いろいろな島で出会ったヤギの写真を見て、このヤギ良かったなあ、長い時間見ちゃったなあとかいろいろ思い出しながら記事を作っていて、ふとヤギはどんな思いでこちらを見ていたのだろうと考えたが、やはり少し馬鹿にされていたのかもしれない。
マイ・ベストヤギたち
数々のかっこいいヤギとそのかっこよさを紹介してきたがここからは私が惚れに惚れた現時点の推しヤギベスト3を挙げていきたい。
漆黒のクールビューティー
海風になびくクワズイモの前にすくっと立っていたのは南国の緑を飲み込むようなリッチブラックの毛並みを持つクールなヤギ様だった。
これほどパキッと黒いのは見たことがなかった(たぶん)。
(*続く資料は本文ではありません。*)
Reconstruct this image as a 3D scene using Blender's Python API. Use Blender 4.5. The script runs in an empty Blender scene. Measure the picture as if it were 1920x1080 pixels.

先にあげた「沖縄でなぜヤギが愛されるのか」(平川宗隆・ボーダー新書)によると白はヤギの毛色の中で最も優性であり、白い日本ザーネン種との交配で沖縄のヤギの毛色は白が占める割合がかなり多くなったというから、レアキャラではあるのだろう。
黒い、かっこいいけどなんかこわい。暗黒からの使者、サバト......。禍々しいイメージも相まってその迫力に圧倒されていたら草むらからまた一頭姿を現した。
黒ヤギは母親だった。白いヤギとの間にできた子なのだろうか。真っ白でかわいい子ヤギは人なつっこくこちらに歩いて来てしきりににおいを嗅いでいたが、母ヤギは用心深く距離を取りながら子に「そんなうだつの上がらなそうなサラリーマンに近寄るのはよしなさい」と諫めるように鳴き声をかけていた。
世界一美しい少年のようなヤギ
竹富島でこのヤギを見て瞬時に映画「ベニスに死す」に出てきた世界一美しい少年、ビョルン・アンドルセンのイメージが想起され、ベニスに死んでしまうのではないかと思った。それほどまでの美ヤギがこの世に存在したのだ。
左右対象にゆるやかなカーブをえがく完璧に整った角、黄金色の巻き毛の間からのぞく無垢さと計算高さを内包した瞳。それらが織りなすどこか憂いをたたえた表情には時が経つと失われてしまうような、脆くてかけがえのないきらめきがあった。
西表島をロック・タウンにしてしまう
日本最大の秘境、西表島で私に忘れられない感動与えたのは柵越しに寄ってきたロック・ステディなやつだった。耳をすませばラバー・ソウルの靴音とRock This Town(邦題:ロック・タウンは恋の街)が聞こえてくるようだ。
私が中学の頃、初めて買った洋楽のレコードはストレイ・キャッツの「ごーいんDOWNTOWN」だった。不良の先輩や暴走族のかつあげから逃げるように暮らし、リーゼントを見るのも嫌だった私はジャケットのブライアン・セッツァーを見て本当にかっこいいリーゼントを見た気がしたのだった。
西表島のブライアン・セッツァー(ストレイ・キャッツのボーカルのかっこいい人)は 完璧なリーゼントパーマで若き日のあの憧れの心を呼び覚ましてくれた。
鳴き声を聞くことはできなかったのだけど、きっとグレッチのような声だったに違いない。